Flame fractals were discovered by Scott Draves in 1992. I am not a mathematician, so I do not fully understand what they are, or how they work, and cannot explain them in any way that would stand up to scrutiny. So without apology, and for all the other non-mathematicians out there, here is my take on the matter:
Imagine a game:
The game is played outside, on one of those giant chessboards that you can walk around on. I have labelled the squares on the board with grid numbers. The square at lower left is 1 Across, 1 Up, or, as we we will refer to it (1,1). The square at top right is 8 Across, 8 Up, or, (8,8).

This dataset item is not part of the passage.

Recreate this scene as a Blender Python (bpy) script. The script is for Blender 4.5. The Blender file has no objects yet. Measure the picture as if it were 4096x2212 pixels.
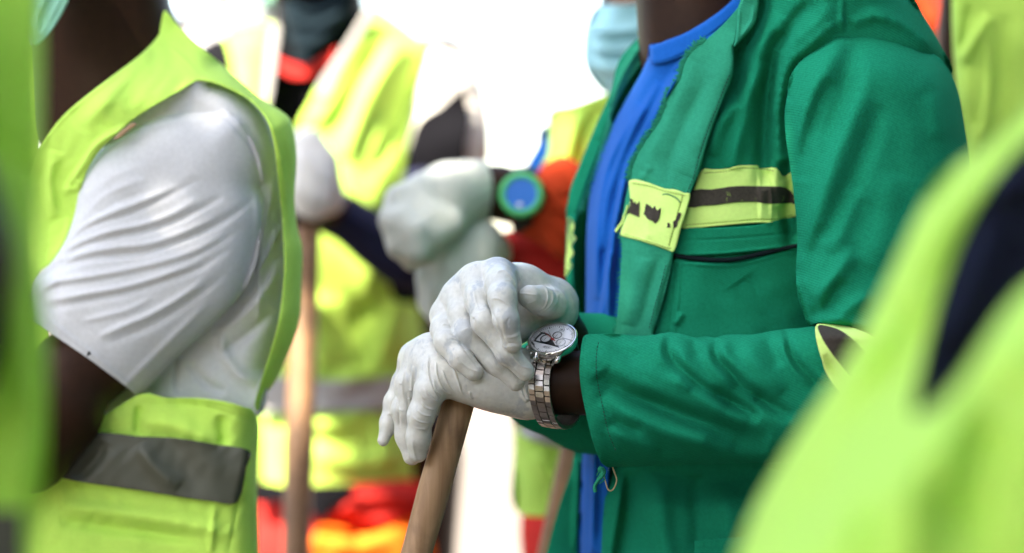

I give you a six-sided die cube, and a phone. The die cube has colours on its faces instead of numbers, and the colours are red, blue, yellow, purple, green and orange. The phone has contacts for the six assistants who will help you play the game. The contacts have codenames which are Red, Blue, Yellow, Purple, Green and Orange. I also give you six pots of paint and a brush. The paint colours are (you guessed!) red, blue, yellow, purple, green and orange. I ask you to pick a square on the board at random, and go stand there.
Now I explain the rules:
Each turn, you will roll the die cube, and then phone the contact whose codename is that colour. You tell them where you are by quoting the two grid numbers – for example if you are standing on 4 Across, 3 Up, and if you rolled red on the die, then you would call your Red contact and say “I am at (4,3)”. The red contact will then tell you which square to go to next, by quoting two numbers back at you (for example,”6,5″). You will walk to that new square, and paint it with the colour of the contact who instructed you to go there. When you have painted that square, you roll the die cube again, check the colour, phone that contact, and get new instructions, and so on.
The contacts each have a set of mathematical rules which they follow rigidly. Each contact has a different rule set, but they all do the same job – they convert the two numbers that you provide into two different numbers.
What happens:
At first it’s a very boring game. You walk, you paint, you walk, you paint… Of course, as time goes on, you eventually begin to revisit squares that you have already painted. When you paint over, you notice something mildy interesting. These are obviously special paints – instead of obscuring the previous colour, each new colour blends with whatever colour is already there, producing a new, mixed colour. Mmm… You carry on walking and painting.
After a long, long time, you are getting very bored and very tired. But then you start to notice something very odd. Many of the squares have by now taken on a muddy brown appearance – as you expected they would – but there are some areas of the board which are definitely tending towards one particular colour. This piques your curiosity. You begin to focus on the contacts and try to remember where they send you – but, although you think that you detect certain trends, there is absolutely no repetition, and it is clear that none of the contacts are sending you repeatedly to the same square. Nevertheless, you seem to be returning time and again with the same paint colour to “somewhere near” the existing concentration of that colour. It is almost as if some strange force is attracting that colour to that area.
Eventually you give up out of sheer axhaustion. As you step back from the board, you realise to your amazement that some kind of weird pattern or design has arisen out all those numbers!
Computing power:
When rendering flame fractals on a computer, there are some differences from the imaginary game:
- The grid has millions of squares, or pixels.
- The software equivalent of the die cube has many ‘faces’, and is unevenly weighted.
- The mathematical functions that replace two numbers by two other numbers are calculated in software.
- Multiple transformations can be applied.
- The colour blending is done by a mathematical formula.
- The colour schemes are selected for aesthetic effect.
- There are additional ways of tweaking and adjusting the vividness of the resulting image.